--- BEGIN ---

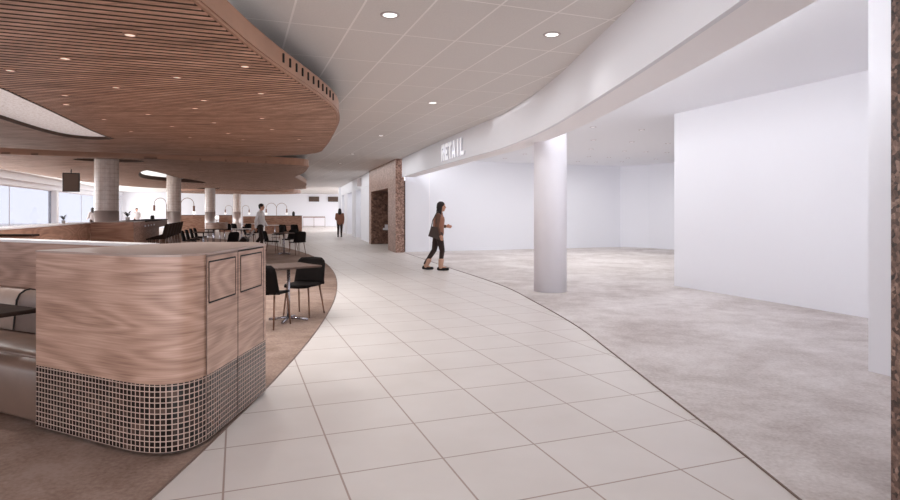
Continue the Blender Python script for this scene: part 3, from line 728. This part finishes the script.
# group right of the man
p = at(284, 20.0); tbl = make_table('cafe_table', 'cafe table with two chairs right of the man with trolley', (p.x, p.y, 0), GA, 0.7, group='cafe tables further back')
chair_at(297, 19.7, (-0.72, 0.69), 'black chair with its back turned at the carpet edge, right of the man')
chair_at(271.5, 20.2, (1, 0.1), 'black chair seen from the side facing right, beside the man')
def table_at(px, Y, label, top=None, size=0.7):
    p = at(px, Y)
    if top: return make_table('cafe_table', label, (p.x, p.y, 0), GA, size, top, group='cafe tables further back')
    return dup(tbl, (p.x, p.y, 0), GA, label, 'cafe tables further back')
chair_at(284.6, 31, (0.3, 1), 'left of two dark chairs side by side behind the right-hand cafe table')
chair_at(296.3, 31.3, (0.25, 1), 'right of two dark chairs side by side behind the right-hand cafe table')
chair_at(289.5, 21.9, (-0.45, -0.9), 'dark chair facing the viewer on the far side of the right-hand cafe table')
table_at(275, 32.5, 'white topped cafe table right behind the man', 'white_top', 1.0)
table_at(291, 32.6, 'cafe table in front of the right-hand oak partition')
chair_at(278, 26.6, (-1, 0.2), 'dark chair between the man and the right-hand cafe table')
chair_at(249.5, 26.5, (1, 0.3), 'black chair directly behind the man, left one')
chair_at(254.5, 28.8, (-1, 0.3), 'black chair directly behind the man, right one')
table_at(241.5, 25.2, 'white topped cafe table left of the man', 'white_top', 0.8)
# row at the left: black chairs facing a table
for k, (px, Y) in enumerate(((189.5, 20.6), (193.5, 21.7), (197.5, 22.9), (201, 24.0))):
    chair_at(px, Y, (0.95, 0.3), 'black chair right of the bar stools, %s of a row of four' % ('first', 'second', 'third', 'last')[k])
table_at(203.5, 20.9, 'cafe table in front of the row of four black chairs')
table_at(214, 24.5, 'cafe table behind the row of four black chairs')
chair_at(229.5, 19.3, (-0.88, 0.48), 'black chair facing left in front of the round oak drum')
chair_at(236.5, 34, (0.5, 1), 'dark chair left of the white topped table at the back')
chair_at(227, 33.6, (-0.3, 1), 'dark chair in front of the short oak partition')
table_at(231.5, 35.2, 'white topped cafe table in front of the fourth tiled column', 'white_top', 0.9)
chair_at(246, 33.5, (-0.8, 0.6), 'dark chair right of the fourth tiled column')
table_at(250, 36.2, 'white topped table before the partition with the white ledge', 'white_top', 0.9)
# bar stools
st0 = None
for k in range(6):
    p = G(-1.93, 16.5 + 0.8 * k); lab = 'dark brown bar stool at the oak bar, %s of six' % ('nearest', 'second', 'third', 'fourth', 'fifth', 'farthest')[k]
    if st0 is None: st0 = make_chair('bar_stool', lab, 'stool', (p.x, p.y, 0), face((-CT, -ST)), 0.79, 1.15, 'darkbrown', 'leg_wood', 'bar stools at the oak bar', True)
    else: dup(st0, (p.x, p.y, 0), face((-CT, -ST)), lab, 'bar stools at the oak bar')
# round oak drum with globe lamp
dr = at(216.5, 25.8); d_ = thing('round_counter', 'round oak drum table below the globe lamp in front of the third column', 'table', dr)
pts = [(dr.x + 0.46 * math.cos(2 * PI * k / 32), dr.y + 0.46 * math.sin(2 * PI * k / 32)) for k in range(33)]
mb = MB().wallstrip(pts, 0.70, 0.97); mb.smooth = [True] * len(mb.smooth); mb.build('oak_band', 'oak', d_)
MB().lathe([(0.455, 0.69), (0.47, 0.7), (0.455, 0.72)], dr, 32).build('underside', 'oak_far', d_); MB().lathe([(0.47, 0.97), (0.47, 0.985), (0.46, 0.99)], dr, 32).build('top', 'worktop', d_)
for k in range(4):
    a = PI / 4 + k * PI / 2; MB().tube([dr + Vector((0.36 * math.cos(a), 0.36 * math.sin(a), 0.7)), dr + Vector((0.4 * math.cos(a), 0.4 * math.sin(a), 0))], 0.02, 8).build('leg', 'chrome', d_)
gl = thing('globe_lamp', 'white globe lamp on the round oak drum', 'lamp', dr + Vector((0.02, 0, 0.99)))
MB().lathe([(0.06, 0), (0.06, 0.012), (0.012, 0.02), (0.012, 0.15)], (0, 0, 0), 14).build('stem', 'bronze', gl, world=False); MB().ball((0, 0, 0.23), 0.09).build('globe', 'bulb', gl, world=False)

# arc lamps
def arc_lamp(px, Y, span, z_top, label, base=0.0, arms=((1, 1.0),), post=True):
    p = at(px, Y); t = thing('arc_lamp', label, 'lamp', (p.x, p.y, base), group='arched lamps over the dining tables')
    MB().lathe([(0.12, base), (0.12, base + 0.02), (0.03, base + 0.03)], (p.x, p.y, 0), 16).tube([(p.x, p.y, base + 0.02), (p.x, p.y, z_top - span / 2)], 0.016, 8).build('post', 'bronze', t)
    for sgn_, k in arms:
        r = span / 2 * k; pts = []
        for i in range(15):
            a = PI - PI * i / 14; pts.append(p + Vector((sgn_ * (r + r * math.cos(a)), 0, z_top - span / 2 + r * math.sin(a))))
        pts.append(pts[-1] - Vector((0, 0, 0.06)))
        e = pts[-1]
        MB().tube(pts, 0.013, 8).build('arch', 'bronze', t)
        MB().lathe([(0.035, -0.24), (0.045, -0.235), (0.045, 0.0), (0.015, 0.015)], e, 14).build('shade', 'copper', t)
        MB().ball(e - Vector((0, 0, 0.30)), 0.07, 12, 8).build('bulb', 'bulb', t)
arc_lamp(166.4, 25.6, 0.54, 2.08, 'arched lamp reaching left beside the second tiled column', arms=((-1, 1.0),))
arc_lamp(180.8, 25.6, 0.58, 2.08, 'arched lamp reaching right beside the second tiled column')
arc_lamp(232.2, 46.0, 0.55, 2.0, 'arched lamp reaching left beside the fourth tiled column', arms=((-1, 1.0),))
arc_lamp(242.2, 46.0, 0.55, 2.0, 'arched lamp reaching right beside the fourth tiled column')
arc_lamp(276.5, 38.3, 0.68, 2.06, 'two-armed arched lamp standing by the right-hand oak partition', arms=((-1, 1.0), (1, 1.0)))

# small things on the counters
def pot(p, label, s=1.0):
    t = thing('potted_plant', label, 'plant', p, group='small potted plants on the ledges')
    MB().lathe([(0.045 * s, 0), (0.06 * s, 0.1 * s), (0.052 * s, 0.1 * s)], (0, 0, 0), 12).build('pot', 'pot', t, world=False)
    mb = MB()
    for k in range(11):
        a = k * 2.4; L = (0.14 + 0.05 * (k % 3)) * s; z = 0.1 * s
        d = Vector((math.cos(a), math.sin(a), 0)); n = Vector((-d.y, d.x, 0)) * 0.022 * s; b = Vector((0, 0, z))
        m_ = b + d * L * 0.45 + Vector((0, 0, L * 0.6)); e = b + d * L + Vector((0, 0, L * (0.5 + 0.3 * (k % 2))))
        mb.add([b, m_ + n, e, m_ - n], [(0, 1, 2, 3)])
    mb.build('leaves', 'leaf', t, world=False)
pot(G(-3.15, 13.1, 1.23), 'small plant on the white ledge of the second partition', 0.6)
pot(G(-2.5, 15.95, 1.235), 'small dark plant on the end block right of the first column', 0.9)
for k, (v, lab) in enumerate(((21.0, 'left black jar on the bar counter'), (21.36, 'right black jar on the bar counter'))):
    p = G(-2.6, v, 1.225); t = thing('jar', lab, 'jar', p, group='black jars on the bar')
    MB().lathe([(0.035, 0), (0.042, 0.02), (0.042, 0.08), (0.03, 0.1)], (0, 0, 0), 14).build('body', 'frame_black', t, world=False); MB().lathe([(0.033, 0.1), (0.033, 0.115), (0.012, 0.12)], (0, 0, 0), 14).build('lid', 'darkbrown', t, world=False)
pb = at(293.5, 39.9, 1.23); t = thing('jar', 'small black jar on the right-hand oak partition', 'jar', pb)
MB().lathe([(0.08, 0), (0.1, 0.04), (0.1, 0.2), (0.06, 0.24)], (0, 0, 0), 14).build('body', 'frame_black', t, world=False)
MB().lathe([(0.065, 0.24), (0.065, 0.27), (0.02, 0.285)], (0, 0, 0), 14).build('lid', 'darkbrown', t, world=False)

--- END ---

In how many lines of the data does the string "from" appear? Give only the number.

2